- [Instruction] Hand back each line, unchanged, from the top down to the line where "from mathutils import Vector" sits.

- [Data provided]

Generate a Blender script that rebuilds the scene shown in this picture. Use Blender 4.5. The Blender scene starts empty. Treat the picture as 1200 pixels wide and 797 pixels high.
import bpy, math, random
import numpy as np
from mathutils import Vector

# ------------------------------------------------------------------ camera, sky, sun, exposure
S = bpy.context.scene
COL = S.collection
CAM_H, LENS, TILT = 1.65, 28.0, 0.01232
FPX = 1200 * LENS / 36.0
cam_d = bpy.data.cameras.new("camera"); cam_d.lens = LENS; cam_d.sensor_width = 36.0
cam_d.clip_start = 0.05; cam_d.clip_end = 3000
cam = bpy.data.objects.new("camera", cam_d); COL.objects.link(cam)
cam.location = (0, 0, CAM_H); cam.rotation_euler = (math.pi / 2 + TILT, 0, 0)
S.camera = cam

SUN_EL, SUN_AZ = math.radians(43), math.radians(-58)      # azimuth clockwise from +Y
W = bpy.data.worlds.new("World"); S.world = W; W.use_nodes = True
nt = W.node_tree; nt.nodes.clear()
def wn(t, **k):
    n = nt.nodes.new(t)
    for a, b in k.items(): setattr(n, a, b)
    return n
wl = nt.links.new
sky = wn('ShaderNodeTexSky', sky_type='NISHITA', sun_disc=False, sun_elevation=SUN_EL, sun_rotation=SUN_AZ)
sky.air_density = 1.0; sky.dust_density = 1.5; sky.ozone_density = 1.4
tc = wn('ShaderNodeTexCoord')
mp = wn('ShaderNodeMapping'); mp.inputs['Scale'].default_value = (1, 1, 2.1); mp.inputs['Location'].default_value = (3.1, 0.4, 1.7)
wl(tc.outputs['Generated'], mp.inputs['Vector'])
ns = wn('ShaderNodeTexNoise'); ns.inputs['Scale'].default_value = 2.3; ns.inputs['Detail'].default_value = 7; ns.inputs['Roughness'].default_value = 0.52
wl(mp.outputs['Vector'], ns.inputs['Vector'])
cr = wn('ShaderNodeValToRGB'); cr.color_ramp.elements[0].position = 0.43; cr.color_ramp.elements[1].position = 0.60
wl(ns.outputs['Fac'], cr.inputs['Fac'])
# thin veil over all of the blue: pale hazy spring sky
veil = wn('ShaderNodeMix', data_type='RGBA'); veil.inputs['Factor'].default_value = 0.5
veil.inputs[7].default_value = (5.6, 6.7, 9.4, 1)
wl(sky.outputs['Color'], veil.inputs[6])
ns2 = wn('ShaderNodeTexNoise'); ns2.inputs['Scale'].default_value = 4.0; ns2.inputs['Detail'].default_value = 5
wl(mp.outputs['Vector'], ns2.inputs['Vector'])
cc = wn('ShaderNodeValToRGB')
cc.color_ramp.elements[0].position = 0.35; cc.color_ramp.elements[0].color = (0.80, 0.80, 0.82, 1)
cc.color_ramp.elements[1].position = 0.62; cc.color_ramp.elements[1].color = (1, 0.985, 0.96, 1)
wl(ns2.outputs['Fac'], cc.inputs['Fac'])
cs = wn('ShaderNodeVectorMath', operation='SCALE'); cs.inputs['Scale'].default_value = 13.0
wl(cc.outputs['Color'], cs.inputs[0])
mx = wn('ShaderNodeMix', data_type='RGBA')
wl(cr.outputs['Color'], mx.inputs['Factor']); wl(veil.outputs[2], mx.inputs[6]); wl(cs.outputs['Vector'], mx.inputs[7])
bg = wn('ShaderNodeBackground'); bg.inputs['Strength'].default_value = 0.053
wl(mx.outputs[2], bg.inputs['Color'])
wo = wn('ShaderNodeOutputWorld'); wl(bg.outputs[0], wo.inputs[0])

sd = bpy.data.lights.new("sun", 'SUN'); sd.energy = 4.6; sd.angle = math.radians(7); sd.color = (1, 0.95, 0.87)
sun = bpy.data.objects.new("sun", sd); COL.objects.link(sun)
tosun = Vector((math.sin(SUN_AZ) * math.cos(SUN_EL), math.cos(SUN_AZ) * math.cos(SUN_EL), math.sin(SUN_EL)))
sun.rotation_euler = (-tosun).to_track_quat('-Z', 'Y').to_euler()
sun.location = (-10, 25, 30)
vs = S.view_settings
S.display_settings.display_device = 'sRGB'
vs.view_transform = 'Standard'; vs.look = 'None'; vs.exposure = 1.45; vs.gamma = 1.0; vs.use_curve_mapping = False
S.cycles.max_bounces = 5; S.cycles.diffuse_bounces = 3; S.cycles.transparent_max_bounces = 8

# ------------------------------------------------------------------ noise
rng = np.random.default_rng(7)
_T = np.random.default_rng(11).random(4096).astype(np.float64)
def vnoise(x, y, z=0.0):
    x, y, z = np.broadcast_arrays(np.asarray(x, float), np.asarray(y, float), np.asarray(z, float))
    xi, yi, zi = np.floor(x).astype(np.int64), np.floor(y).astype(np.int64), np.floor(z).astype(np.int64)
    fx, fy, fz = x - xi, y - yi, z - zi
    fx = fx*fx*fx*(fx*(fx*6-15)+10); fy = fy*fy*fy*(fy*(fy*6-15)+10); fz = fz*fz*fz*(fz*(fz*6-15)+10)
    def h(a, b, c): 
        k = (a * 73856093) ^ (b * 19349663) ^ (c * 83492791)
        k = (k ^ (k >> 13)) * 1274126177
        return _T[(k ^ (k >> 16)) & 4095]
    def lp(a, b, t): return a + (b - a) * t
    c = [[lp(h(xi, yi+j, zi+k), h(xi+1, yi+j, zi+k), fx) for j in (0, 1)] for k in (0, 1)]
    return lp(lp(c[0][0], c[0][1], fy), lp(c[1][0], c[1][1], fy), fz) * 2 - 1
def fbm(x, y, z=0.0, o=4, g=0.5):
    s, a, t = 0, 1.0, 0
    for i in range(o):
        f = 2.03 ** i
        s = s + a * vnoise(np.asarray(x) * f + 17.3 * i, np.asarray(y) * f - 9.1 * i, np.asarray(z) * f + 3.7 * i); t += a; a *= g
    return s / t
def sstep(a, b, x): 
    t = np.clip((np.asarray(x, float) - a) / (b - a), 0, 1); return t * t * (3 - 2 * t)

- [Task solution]
Generate a Blender script that rebuilds the scene shown in this picture. Use Blender 4.5. The Blender scene starts empty. Treat the picture as 1200 pixels wide and 797 pixels high.
import bpy, math, random
import numpy as np
from mathutils import Vector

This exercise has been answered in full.